Don’t Get Scalped: the Real Truth About Ticket Brokers

Ticket brokers are legitimate businesses that purchase tickets to events from licensed vendors and then resell them to people, usually end users/event attendees. Often, a profit is made because the brokers purchase the tickets early, and then wait for demand (and therefore feasible asking prices) to rise. Once the licensed/official sellers run out of tickets and the event is declared sold out, brokers can ask for even higher prices. Of course, things do not always work out this well for brokers. It may happen that demand for an event crashes, and brokers may be left with tickets that can only be sold at rock-bottom prices.

Ticket brokers are often lumped together with scalpers in the popular imagination. Of course, many brokers would prefer that this association did not exist. Fortunately for them, there are ways to distinguish between scalpers (or touts, in British English) and more legitimate resellers. Scalpers tend to operate as individuals or small groups, and tend to sell their wares in the street without paying attention to any rules or restrictions. Brokers, on the other hand, are legitimate companies that have to follow national and state laws in order to be considered as such.

Many ticket brokers are taking advantage of the Internet in order to procure and sell tickets. Sometimes, they even try to use automated programs (essentially ticket-buying bots) that find lucrative events being advertised online, and then purchase tickets before or at the same time as fans do. These same fans will then have to buy tickets from brokers at much higher prices. Many official box office operators do not mind brokers buying tickets from them in bulk early in the game. Some even set up special presales to attract brokers. However, using bots is considered rather dishonest. Therefore, many box offices use anti-bot measures on their sites. For example, any purchaser will have to prove his/her humanity by getting past a Captcha or ReCAPTCHA setup in order to buy tickets. Basically, Captcha displays an image which contains visually warped or skewed letters or numbers. A purchaser will have to type the symbols in the image in order. Usually, a program will have trouble figuring out the image, but a real person will not. Captcha technology is used on many different kinds of websites in order to weed out bots. Also, lawsuits filed against brokers that use bots may discourage more companies from using “non-human” means to procure their wares from box office sites.

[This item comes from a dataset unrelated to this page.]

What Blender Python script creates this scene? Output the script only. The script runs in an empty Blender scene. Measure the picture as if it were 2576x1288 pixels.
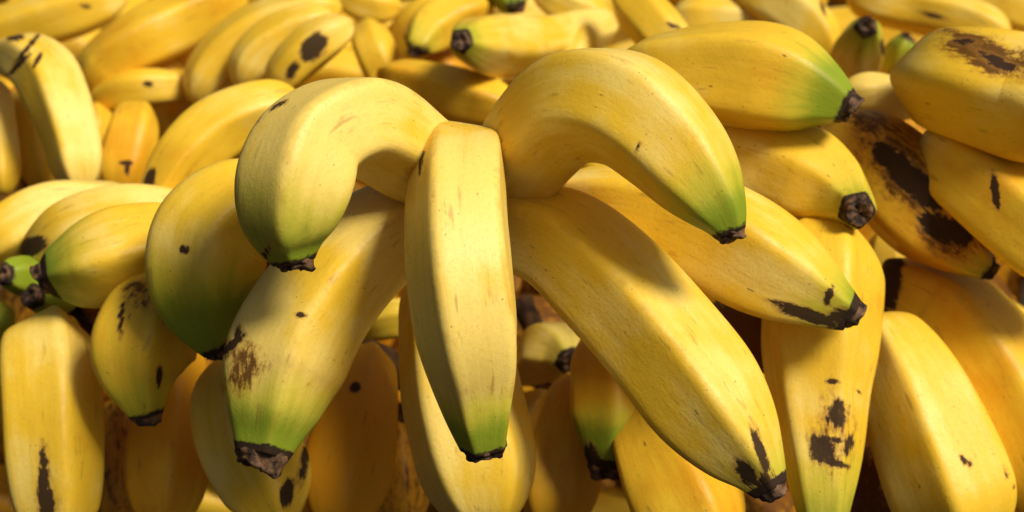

These days, many box offices or official licensed sellers are trying to get a piece of the market that brokers do. For example, a box office may sell tickets at auction instead of a flat price, in order to take advantage of rising demand. In order to prevent resale, the tickets themselves may be modified so as to connect them with the original buyers.

Though brokers are an established (and sometimes welcomed) part of the ticket market, their place remains ambiguous. Crafty brokers will have to keep abreast of all developments in order to retain—and hopefully increase—their market share.